The company’s shares were down 5% in extended trading.
Slower growth in IBM’s cloud segment, housed within its software unit, raised alarm bells across investors betting heavily on Big Blue’s ability to benefit more from booming demand for cloud services, as artificial intelligence adoption rises.
Sales growth in the hybrid cloud unit – known as Red Hat – decelerated to 14% from 16% growth in the previous quarter, stealing the spotlight from third-quarter revenue of $16.33 billion, which beat analysts’ average estimate of $16.09 billion, according to LSEG data.
The hybrid cloud unit is expected to return to mid-teen percentage growth, or close to that level, entering 2026, CEO Arvind Krishna said during a post-earnings call.
“A slowdown in Red Hat revenue and software sales … will disappoint some that were hoping for accelerating growth in what is a high-margin segment,” said Michael Ashley Schulman, chief investment officer at Running Point Capital.
IBM shares have risen about 30% so far this year and the stock trades with a forward-12-month forward price-to-earnings ratio of about 24, compared with a multiple of about 18 for rival Accenture.
“The stock is priced to perfection,” said Dan Morgan, portfolio manager at Synovus Trust, an IBM investor.
“There was little wiggle room for any metric to come up short.”
AI MAINFRAME A BRIGHT SPOT
The infrastructure segment, housing its mainframe, saw revenue rise 17% to $3.56 billion in the quarter.

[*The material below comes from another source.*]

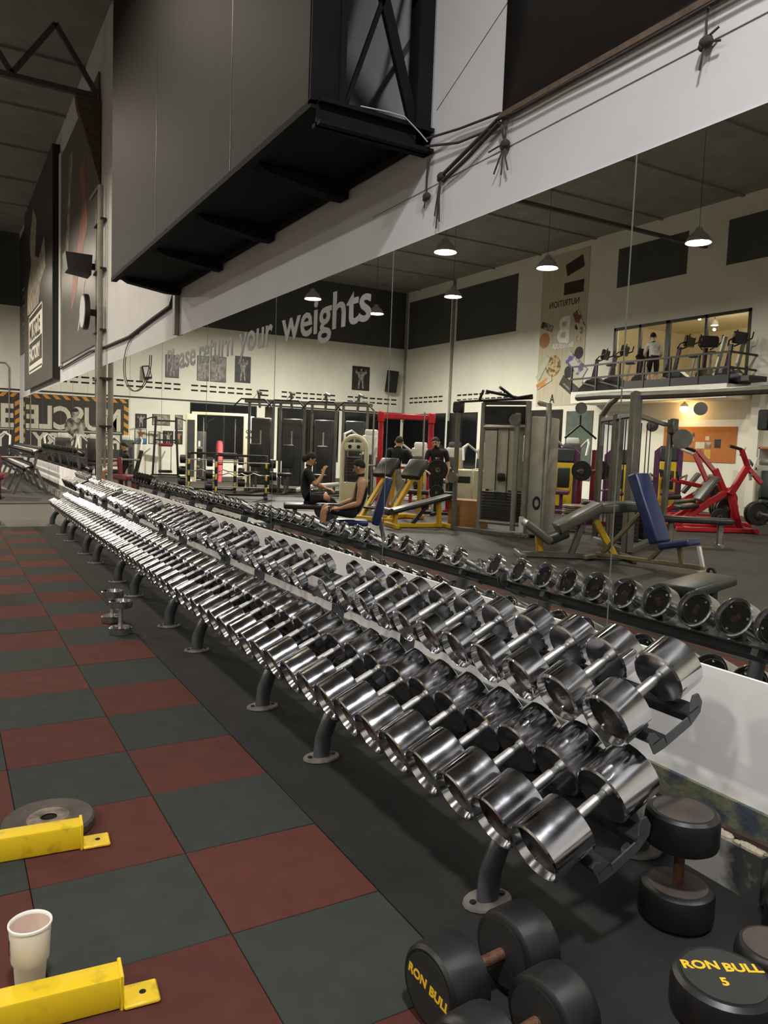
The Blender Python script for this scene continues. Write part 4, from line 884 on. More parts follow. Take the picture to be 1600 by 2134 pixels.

The new mainframe, which is powered by chips specialized for AI applications, is being widely used by the financial industry, allowing for the maintenance of strict data residency and encryption rules as they work on adopting AI tech, CFO Jim Kavanaugh told Reuters.
IBM’s AI book of business grew to $9.5 billion, up $2 billion from the second quarter.
IBM raised its outlook for the current fiscal year, expecting revenue to grow more than 5% at constant currency, up from its prior forecast of at least 5% growth.